Monday, 24 August 2015

Inclusive Blogging and the Childless Reader

Happy Monday, all!  As a blogger and person who reads blogs, and also someone who has lots of single friends and friends without children, I want to know how we can be sensitive and inclusive to childless readers.  I asked my friend Caitlin to give us the low-down and share some wisdom for the children-at-heart.  Enjoy! -- Christie

First off, I know myself.  It’s not always up to a blogger to make people feel inclusive; sometimes we need to know our own limits and when looking at a particular blog is going to be upsetting for one reason or another.

Also, I think those of us without children (who want them at some point) need to do things today.  Don’t wait to have kids to blow bubbles, color with crayons, lay in the grass, take naps, celebrate the seasons and holidays, make things, play with toys, read children’s books, or twirl in circles till you fall down.  Life is short and precious and there will never be enough time to squeeze everything in. Denying yourself the joy of doing “childish” things because you don’t yet have children is silly and only makes it hurt more.

This is a big one, and it also applies to conversations in real life: please don’t make broad pronouncements about what’s Best for All Babies/Children Ever.  This one really irks me, even though I know it often comes from a place of insecurity and/or concern.  As a mother you know how awful it feels when people judge your choices--now imagine that you haven’t even had the chance to choose.  We haven’t even had a chance to make any parenting decisions, and it is really insulting to hear people state that breastfeeding is the only way to go, or to hear someone laughing at someone else who tried cloth diapers but gave up, or to hear you state that daycare is evil.  Maybe we want to try cloth diapering.  Maybe we won’t be able to breastfeed for one reason or another.  Maybe we have to or want to put our kids in daycare and aren’t lucky enough to have family available to watch our kids.

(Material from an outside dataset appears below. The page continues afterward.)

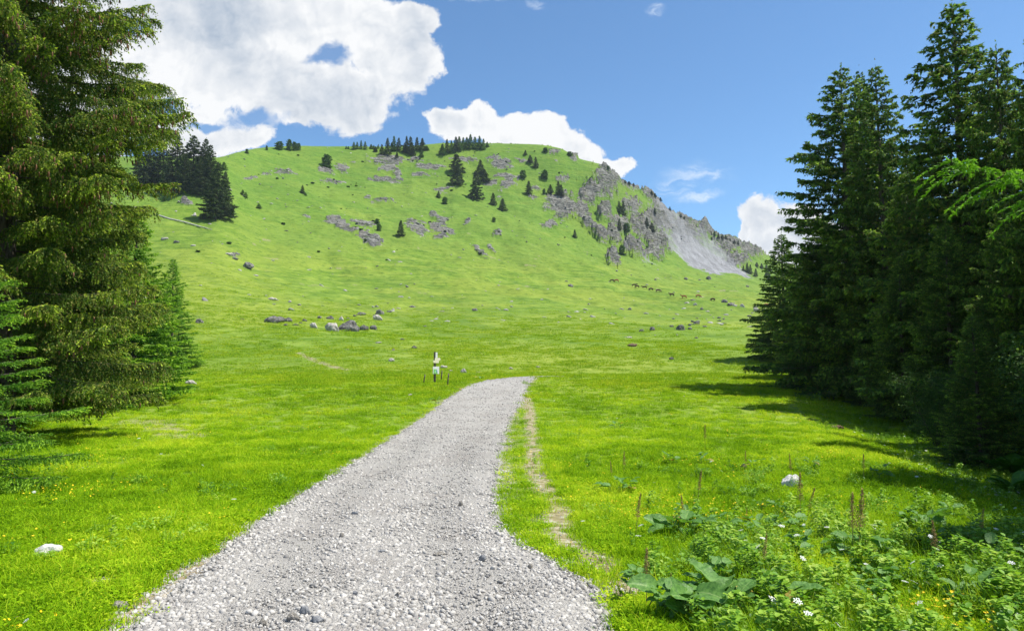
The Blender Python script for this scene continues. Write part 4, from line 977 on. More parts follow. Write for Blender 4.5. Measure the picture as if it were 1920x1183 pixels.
def row(lst, kinds, h0, r0, fmt, group, name='spruce_tree'):
    lst = sorted(lst)
    for i, q in enumerate(lst):
        x_, tp_, bs_ = q[:3]; w_ = q[3] if len(q) > 3 else (bs_ - tp_)*.55 + 2
        htree(x_, tp_, bs_, kinds, h0, fmt % ORD[i], w_, group=group, r0=r0, name=name)
row([(463,279,288,6),(500,274,282,5),(524,266,281,14),(541.5,262,282,12),(551.5,266,282,10),(559,269,282,10)], round_k, 9, 2.6, '%s of the round green trees on the left skyline, counted from left', 'round trees on the left skyline', 'larch_tree')
row([(649,273,280,4),(653,274,280,4),(663.6,266,281,8),(670,267,280,7),(677,264,280,8),(685,264,281,10),(696,271,279,8),(701,272,280,6),(709,271,279,5)], [fy_], 9, 2.4, '%s small green tree from the left along the middle skyline', 'small trees along the middle skyline')
row([(704,275,285,7),(716,272,290,12),(726.5,260,290,13),(734,267,284,10),(739,256,284,12),(747.6,256,283,14),(758.4,267,287,12),(762.5,254,286,13),(770,253,290,17),(774,272,292,10),(782,256,282,10),(792,259,283,13),(800,273,282,8),(790,281,295,9),(744,287,297,7)], far_k + far_g, 14, 2.8, '%s tree from the left in the dark spruce clump on the skyline', 'dark spruce clump on the middle skyline')
row([(829.7,268,291,13),(838,258,288,12),(846.5,261,287,11),(854.6,255,285,12),(861,257,283,12),(868,256,280,9),(875,258,280,11),(881.7,254,280,11),(891,255,280,14),(899,256,281,13),(906,259,281,11),(913.7,266,276,8)], far_g + far_g + far_k[:1] + [fy_], 14, 2.8, '%s tree from the left in the right skyline clump above the crags', 'clump of trees right of the middle skyline')
SINGLE = [(612,291,314,18,'round dark tree among the rocks below the left skyline',round_k,9,2.6),(567,348,363,10,'lone little dark spruce in the middle of the left slope',far_k,14,2.8),(573,360,367,6,'tiny bush just below the lone little spruce on the left slope',[fy_],9,2.4),
 (856.5,287,325,27,'upper one of two stacked dark spruces high on the middle slope',far_k,14,2.8),(857,313,347,27,'lower one of two stacked dark spruces high on the middle slope',far_k,14,2.8),
 (900.7,302,328,17,'pointed spruce at the top of the leaning three on the middle slope',far_k,14,2.8),(907,318,341,20,'brownish spruce on the right of the leaning three on the middle slope',far_k,14,2.8),(893,323,374,26,'biggest dark spruce of the leaning three on the middle slope',far_k,14,2.8),
 (924.5,363,385,13,'left one of two small spruces below the leaning three',far_k,14,2.8),(942.7,370,395,14,'right one of two small spruces below the leaning three',far_k,14,2.8),
 (751.6,415,443,17,'lone dark spruce standing low beside the pale rock patches',far_k,14,2.8),(707,411,419,10,'dark bush just above the pale rock patch left of the lone low spruce',round_k,9,2.6),(711,420,433,10,'second dark bush on the pale rock patch left of the lone low spruce',round_k,9,2.6),
 (822,358,371,9,'small dark spruce left of a stony patch on the middle slope',far_k,14,2.8),(834,369,383,12,'small brownish tree right beside a stony patch on the middle slope',round_k,9,2.6),
 (926,408,416,9,'low dark bush on the bare middle slope below the two small spruces',round_k,9,2.6)]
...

(There is a BIG difference between sharing your story and what worked or didn’t work for you and Decreeing that All Babies and Children Must _______ in order to be happy/healthy/alive.  Sharing the benefits of breastfeeding is great; writing that formula will cause my child to grow up to be a serial killer is not okay.)

If posting about a particular activity or project that non-parent readers might want to do with or for nieces, nephews, or friends’ kids, feel free to gently point out aspects that might need careful consideration.  Such as: asking parental permission before posting children’s pictures on a blog or social media, securing buttons or avoiding long ribbons on handmade clothing and toys, checking about food allergies before giving kids snacks, etc.  The phrase “just a reminder to be sure to…” at the end of the paragraph is a great, neutral way to mention it.

If you happen to think of small alterations for certain projects or activities that could bump them into the grown-up realm, definitely add them to your post!  Some general ideas: changing the style or color(s), adding a sophisticated flavor that wouldn’t fly with kids or adding alcohol, or changing the intellectual level of a project or activity.  For example, instead of making a project with the book Little Women, make it with Pride and Prejudice.  Or just encourage your readers to embrace their inner child.  The best grown-ups I know are the ones who appreciate children and their world and aren’t afraid to enjoy the childish aspects of life.